### YOUR GOAL
Print the listing below in its entirety, character for character.
((
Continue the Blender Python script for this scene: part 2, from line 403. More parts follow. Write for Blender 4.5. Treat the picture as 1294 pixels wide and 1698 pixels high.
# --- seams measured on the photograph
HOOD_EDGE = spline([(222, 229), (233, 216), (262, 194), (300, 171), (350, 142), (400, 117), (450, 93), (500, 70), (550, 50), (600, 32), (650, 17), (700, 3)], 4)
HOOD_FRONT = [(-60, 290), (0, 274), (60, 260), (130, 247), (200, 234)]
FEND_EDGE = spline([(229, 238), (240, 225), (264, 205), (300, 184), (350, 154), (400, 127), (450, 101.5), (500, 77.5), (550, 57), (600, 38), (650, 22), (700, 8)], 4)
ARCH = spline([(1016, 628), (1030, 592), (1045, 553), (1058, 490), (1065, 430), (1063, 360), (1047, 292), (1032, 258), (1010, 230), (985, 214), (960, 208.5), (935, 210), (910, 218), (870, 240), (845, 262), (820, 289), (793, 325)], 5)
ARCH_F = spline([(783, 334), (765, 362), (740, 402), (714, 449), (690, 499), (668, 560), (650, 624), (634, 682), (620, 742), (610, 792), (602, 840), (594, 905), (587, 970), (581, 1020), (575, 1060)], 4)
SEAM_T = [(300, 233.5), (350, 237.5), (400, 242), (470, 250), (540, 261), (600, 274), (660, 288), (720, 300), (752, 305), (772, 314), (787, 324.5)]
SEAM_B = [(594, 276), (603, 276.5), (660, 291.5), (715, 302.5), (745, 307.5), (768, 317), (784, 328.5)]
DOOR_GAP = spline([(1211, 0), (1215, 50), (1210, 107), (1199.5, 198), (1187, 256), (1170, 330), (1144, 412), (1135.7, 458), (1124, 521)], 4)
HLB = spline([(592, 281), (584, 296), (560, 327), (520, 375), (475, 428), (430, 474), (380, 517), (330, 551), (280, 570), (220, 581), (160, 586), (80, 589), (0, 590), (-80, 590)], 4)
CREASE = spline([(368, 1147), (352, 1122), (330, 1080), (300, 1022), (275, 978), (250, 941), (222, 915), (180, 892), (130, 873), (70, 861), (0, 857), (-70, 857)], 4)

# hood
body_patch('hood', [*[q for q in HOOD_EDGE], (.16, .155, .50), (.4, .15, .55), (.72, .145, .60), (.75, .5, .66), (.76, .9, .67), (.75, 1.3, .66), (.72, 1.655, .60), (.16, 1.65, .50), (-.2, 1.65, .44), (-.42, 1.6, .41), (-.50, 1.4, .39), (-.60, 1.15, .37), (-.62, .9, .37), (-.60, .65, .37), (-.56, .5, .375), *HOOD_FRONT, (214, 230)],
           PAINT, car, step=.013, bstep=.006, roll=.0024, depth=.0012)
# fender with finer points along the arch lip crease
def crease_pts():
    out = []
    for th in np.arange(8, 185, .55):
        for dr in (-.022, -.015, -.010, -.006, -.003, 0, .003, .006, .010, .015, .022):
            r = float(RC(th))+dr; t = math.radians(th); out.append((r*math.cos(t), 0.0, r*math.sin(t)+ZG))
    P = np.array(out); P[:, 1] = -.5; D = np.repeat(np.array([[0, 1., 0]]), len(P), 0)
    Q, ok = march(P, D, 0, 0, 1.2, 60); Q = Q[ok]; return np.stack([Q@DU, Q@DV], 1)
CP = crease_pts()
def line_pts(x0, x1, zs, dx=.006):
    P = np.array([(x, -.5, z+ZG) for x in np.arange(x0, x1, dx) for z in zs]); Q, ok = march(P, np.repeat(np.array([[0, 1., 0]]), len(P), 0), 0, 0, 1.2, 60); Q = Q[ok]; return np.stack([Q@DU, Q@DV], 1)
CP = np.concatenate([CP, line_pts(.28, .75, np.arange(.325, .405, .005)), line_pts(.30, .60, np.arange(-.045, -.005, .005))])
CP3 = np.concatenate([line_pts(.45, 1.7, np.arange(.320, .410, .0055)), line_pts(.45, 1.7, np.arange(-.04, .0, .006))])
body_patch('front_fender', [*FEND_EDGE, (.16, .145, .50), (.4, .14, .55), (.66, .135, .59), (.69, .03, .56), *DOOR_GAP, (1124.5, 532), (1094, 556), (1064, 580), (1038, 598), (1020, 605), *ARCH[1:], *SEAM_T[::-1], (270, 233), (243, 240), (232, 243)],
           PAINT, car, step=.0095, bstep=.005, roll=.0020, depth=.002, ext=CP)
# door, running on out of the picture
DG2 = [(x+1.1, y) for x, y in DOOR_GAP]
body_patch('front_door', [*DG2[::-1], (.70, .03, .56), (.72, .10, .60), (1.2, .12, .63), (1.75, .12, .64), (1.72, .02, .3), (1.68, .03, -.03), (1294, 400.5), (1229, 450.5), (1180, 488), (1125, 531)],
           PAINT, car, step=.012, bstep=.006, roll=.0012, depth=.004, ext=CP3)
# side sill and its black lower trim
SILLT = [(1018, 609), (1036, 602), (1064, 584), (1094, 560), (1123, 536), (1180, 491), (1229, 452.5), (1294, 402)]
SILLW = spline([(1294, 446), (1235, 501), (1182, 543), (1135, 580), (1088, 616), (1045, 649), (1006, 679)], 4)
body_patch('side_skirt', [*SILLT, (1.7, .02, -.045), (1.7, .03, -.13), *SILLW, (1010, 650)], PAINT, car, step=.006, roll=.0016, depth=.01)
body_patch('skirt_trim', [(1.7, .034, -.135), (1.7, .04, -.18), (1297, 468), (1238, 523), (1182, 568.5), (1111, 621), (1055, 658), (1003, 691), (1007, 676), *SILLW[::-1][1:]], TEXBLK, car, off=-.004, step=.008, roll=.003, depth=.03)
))
### SOLUTION TO THE PROBLEM
Continue the Blender Python script for this scene: part 2, from line 403. More parts follow. Write for Blender 4.5. Treat the picture as 1294 pixels wide and 1698 pixels high.
# --- seams measured on the photograph
HOOD_EDGE = spline([(222, 229), (233, 216), (262, 194), (300, 171), (350, 142), (400, 117), (450, 93), (500, 70), (550, 50), (600, 32), (650, 17), (700, 3)], 4)
HOOD_FRONT = [(-60, 290), (0, 274), (60, 260), (130, 247), (200, 234)]
FEND_EDGE = spline([(229, 238), (240, 225), (264, 205), (300, 184), (350, 154), (400, 127), (450, 101.5), (500, 77.5), (550, 57), (600, 38), (650, 22), (700, 8)], 4)
ARCH = spline([(1016, 628), (1030, 592), (1045, 553), (1058, 490), (1065, 430), (1063, 360), (1047, 292), (1032, 258), (1010, 230), (985, 214), (960, 208.5), (935, 210), (910, 218), (870, 240), (845, 262), (820, 289), (793, 325)], 5)
ARCH_F = spline([(783, 334), (765, 362), (740, 402), (714, 449), (690, 499), (668, 560), (650, 624), (634, 682), (620, 742), (610, 792), (602, 840), (594, 905), (587, 970), (581, 1020), (575, 1060)], 4)
SEAM_T = [(300, 233.5), (350, 237.5), (400, 242), (470, 250), (540, 261), (600, 274), (660, 288), (720, 300), (752, 305), (772, 314), (787, 324.5)]
SEAM_B = [(594, 276), (603, 276.5), (660, 291.5), (715, 302.5), (745, 307.5), (768, 317), (784, 328.5)]
DOOR_GAP = spline([(1211, 0), (1215, 50), (1210, 107), (1199.5, 198), (1187, 256), (1170, 330), (1144, 412), (1135.7, 458), (1124, 521)], 4)
HLB = spline([(592, 281), (584, 296), (560, 327), (520, 375), (475, 428), (430, 474), (380, 517), (330, 551), (280, 570), (220, 581), (160, 586), (80, 589), (0, 590), (-80, 590)], 4)
CREASE = spline([(368, 1147), (352, 1122), (330, 1080), (300, 1022), (275, 978), (250, 941), (222, 915), (180, 892), (130, 873), (70, 861), (0, 857), (-70, 857)], 4)

# hood
body_patch('hood', [*[q for q in HOOD_EDGE], (.16, .155, .50), (.4, .15, .55), (.72, .145, .60), (.75, .5, .66), (.76, .9, .67), (.75, 1.3, .66), (.72, 1.655, .60), (.16, 1.65, .50), (-.2, 1.65, .44), (-.42, 1.6, .41), (-.50, 1.4, .39), (-.60, 1.15, .37), (-.62, .9, .37), (-.60, .65, .37), (-.56, .5, .375), *HOOD_FRONT, (214, 230)],
           PAINT, car, step=.013, bstep=.006, roll=.0024, depth=.0012)
# fender with finer points along the arch lip crease
def crease_pts():
    out = []
    for th in np.arange(8, 185, .55):
        for dr in (-.022, -.015, -.010, -.006, -.003, 0, .003, .006, .010, .015, .022):
            r = float(RC(th))+dr; t = math.radians(th); out.append((r*math.cos(t), 0.0, r*math.sin(t)+ZG))
    P = np.array(out); P[:, 1] = -.5; D = np.repeat(np.array([[0, 1., 0]]), len(P), 0)
    Q, ok = march(P, D, 0, 0, 1.2, 60); Q = Q[ok]; return np.stack([Q@DU, Q@DV], 1)
CP = crease_pts()
def line_pts(x0, x1, zs, dx=.006):
    P = np.array([(x, -.5, z+ZG) for x in np.arange(x0, x1, dx) for z in zs]); Q, ok = march(P, np.repeat(np.array([[0, 1., 0]]), len(P), 0), 0, 0, 1.2, 60); Q = Q[ok]; return np.stack([Q@DU, Q@DV], 1)
CP = np.concatenate([CP, line_pts(.28, .75, np.arange(.325, .405, .005)), line_pts(.30, .60, np.arange(-.045, -.005, .005))])
CP3 = np.concatenate([line_pts(.45, 1.7, np.arange(.320, .410, .0055)), line_pts(.45, 1.7, np.arange(-.04, .0, .006))])
body_patch('front_fender', [*FEND_EDGE, (.16, .145, .50), (.4, .14, .55), (.66, .135, .59), (.69, .03, .56), *DOOR_GAP, (1124.5, 532), (1094, 556), (1064, 580), (1038, 598), (1020, 605), *ARCH[1:], *SEAM_T[::-1], (270, 233), (243, 240), (232, 243)],
           PAINT, car, step=.0095, bstep=.005, roll=.0020, depth=.002, ext=CP)
# door, running on out of the picture
DG2 = [(x+1.1, y) for x, y in DOOR_GAP]
body_patch('front_door', [*DG2[::-1], (.70, .03, .56), (.72, .10, .60), (1.2, .12, .63), (1.75, .12, .64), (1.72, .02, .3), (1.68, .03, -.03), (1294, 400.5), (1229, 450.5), (1180, 488), (1125, 531)],
           PAINT, car, step=.012, bstep=.006, roll=.0012, depth=.004, ext=CP3)
# side sill and its black lower trim
SILLT = [(1018, 609), (1036, 602), (1064, 584), (1094, 560), (1123, 536), (1180, 491), (1229, 452.5), (1294, 402)]
SILLW = spline([(1294, 446), (1235, 501), (1182, 543), (1135, 580), (1088, 616), (1045, 649), (1006, 679)], 4)
body_patch('side_skirt', [*SILLT, (1.7, .02, -.045), (1.7, .03, -.13), *SILLW, (1010, 650)], PAINT, car, step=.006, roll=.0016, depth=.01)
body_patch('skirt_trim', [(1.7, .034, -.135), (1.7, .04, -.18), (1297, 468), (1238, 523), (1182, 568.5), (1111, 621), (1055, 658), (1003, 691), (1007, 676), *SILLW[::-1][1:]], TEXBLK, car, off=-.004, step=.008, roll=.003, depth=.03)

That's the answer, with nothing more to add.